Pull every line containing the word "part" from the records.

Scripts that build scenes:
____
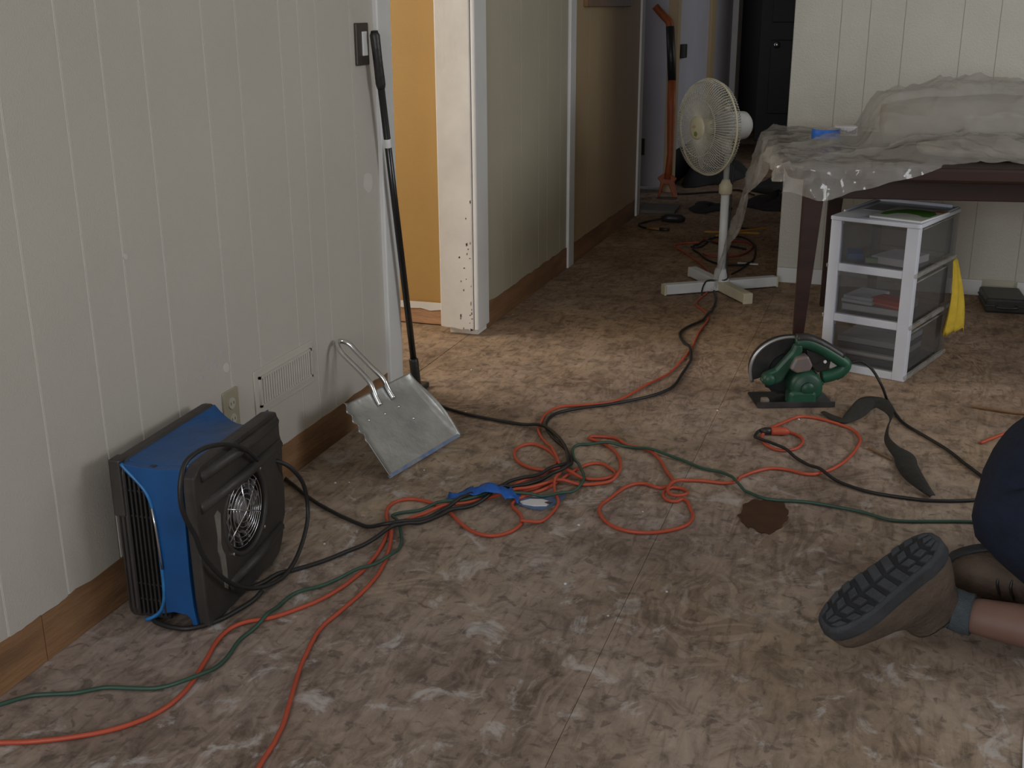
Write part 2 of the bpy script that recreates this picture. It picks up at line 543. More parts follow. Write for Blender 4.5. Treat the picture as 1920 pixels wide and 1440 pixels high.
# ---- raw strips where baseboards were removed
bl = sroot('baseboard_left', 'raw brown wood strip along the bottom of the cream wall', 'baseboard')
for a, b in ((-2.4, -0.3), (-0.3, 1.555), (1.555, 2.46), (2.46, 3.16)):
    n = max(6, int((b - a) / .05))
    top = [(a + .001 + (b - a - .002) * k / n, 0.100 + rnd.uniform(-.004, .006)) for k in range(n + 1)]
    MB().prism([(a + .001, 0.0004)] + [(b - .001, 0.0004)] + top[::-1], ((WX - .006, 0, 0), (0, 1, 0), (0, 0, 1), (1, 0, 0)), 0.0, 0.0070).build('wood_strip', M_RAW, bl)
bh = sroot('baseboard_hall', 'raw brown wood strip along the bottom of the hallway wall', 'baseboard')
for a, b in ((4.085, 4.72), (4.72, 5.245), (5.30, 6.10), (6.10, 6.70)):
    n = max(6, int((b - a) / .05))
    top = [(a + .001 + (b - a - .002) * k / n, 0.100 + rnd.uniform(-.004, .005)) for k in range(n + 1)]
    MB().prism([(a + .001, 0.0004)] + [(b - .001, 0.0004)] + top[::-1], ((WX - .004, 0, 0), (0, 1, 0), (0, 0, 1), (1, 0, 0)), 0.0, 0.0065).build('wood_strip', M_RAW, bh)
bb = sroot('baseboard_back', 'white baseboard pieces under the covered table', 'baseboard')
for a, b in ((-0.478, 0.39), (0.53, 2.6)):
    B((a, YB - 0.012, 0.0), (b, YB + 0.004, 0.068), 'board', M_WHITE, bb, bevel=0.003)

# ---- doorway trims
struct('trim_1', MB().box((WX - 0.116, 3.15, 0.0), (WX + 0.014, 3.245, HC)), M_WHITE, 'white door casing at the end of the cream wall', 'trim', bevel=0.004)
jb = sroot('trim_2', 'thick white door jamb with chipped lower edge', 'trim')
bot = [(-1.612, .030), (-1.59, .026), (-1.56, .027), (-1.525, .021), (-1.50, .025), (-1.488, .018), (-1.478, .028)]
jf = ((0, 3.955, 0), (1, 0, 0), (0, 0, 1), (0, 1, 0))
MB().prism([(-1.612, HC)] + bot + [(-1.478, HC)], jf, 0, 0.10).build('jamb_board', M_JAMB, jb, bevel=0.004)
MB().box((WX - .005, 3.957, 0.024), (WX + 0.012, 4.085, HC)).build('casing', M_WHITE, jb, bevel=0.005)
for k in range(26):    # chips of bare wood along the arris
    z = 0.02 + rnd.random() ** 1.8 * 0.55
    x = -1.485 - rnd.random() ** 2.5 * 0.05
    h = rnd.uniform(.004, .018)
    ww = rnd.uniform(.002, .006)
    MB().prism([(x, z), (x + ww, z + h * .3), (x + ww * .8, z + h), (x - ww * .3, z + h * .7)], ((0, 3.955, 0), (1, 0, 0), (0, 0, 1), (0, -1, 0)), 0, 0.0007).build('paint_chip', M_RAW if k % 2 else M_BROWNDARK, jb)
struct('trim_3', MB().box((WX - 0.03, 5.22, 0.0), (WX + 0.012, 5.315, HC)), M_WHITE, 'white vertical batten between the two hallway panels', 'trim', bevel=0.004)
t4 = sroot('trim_4', 'white door casing at the far end of the tan wall', 'trim')
B((WX - 0.116, 6.72, 0.0), (WX + 0.012, 6.80, HC), 'casing', M_WHITE, t4, bevel=0.004)
B((WX - 0.10, 6.80, 0.0), (WX + 0.004, 6.83, HC), 'stop', M_LAV, t4, bevel=0.002)

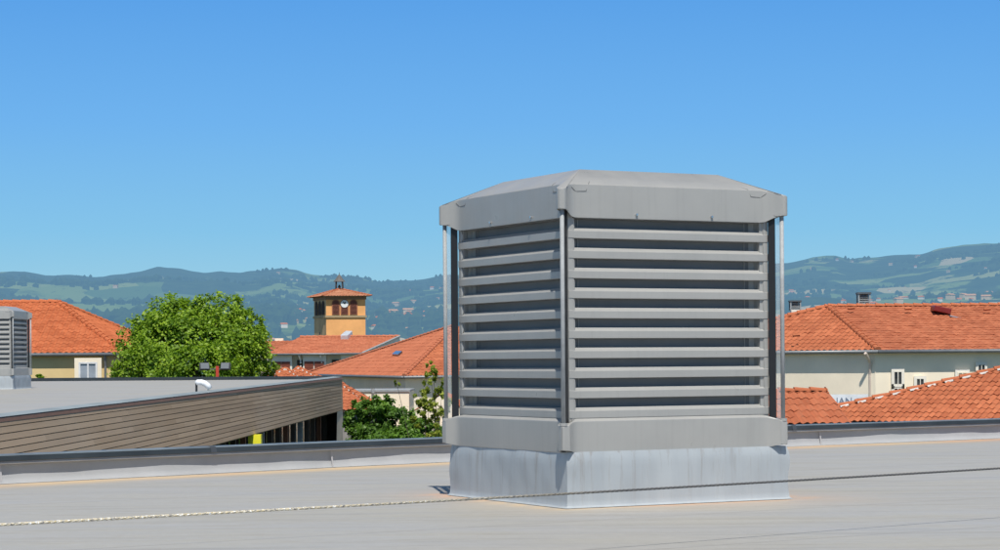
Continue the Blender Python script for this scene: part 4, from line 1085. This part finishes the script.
____
— RESULT FOR THIS EXERCISE —
Write part 2 of the bpy script that recreates this picture. It picks up at line 543. More parts follow. Write for Blender 4.5. Treat the picture as 1920 pixels wide and 1440 pixels high.
Continue the Blender Python script for this scene: part 4, from line 1085. This part finishes the script.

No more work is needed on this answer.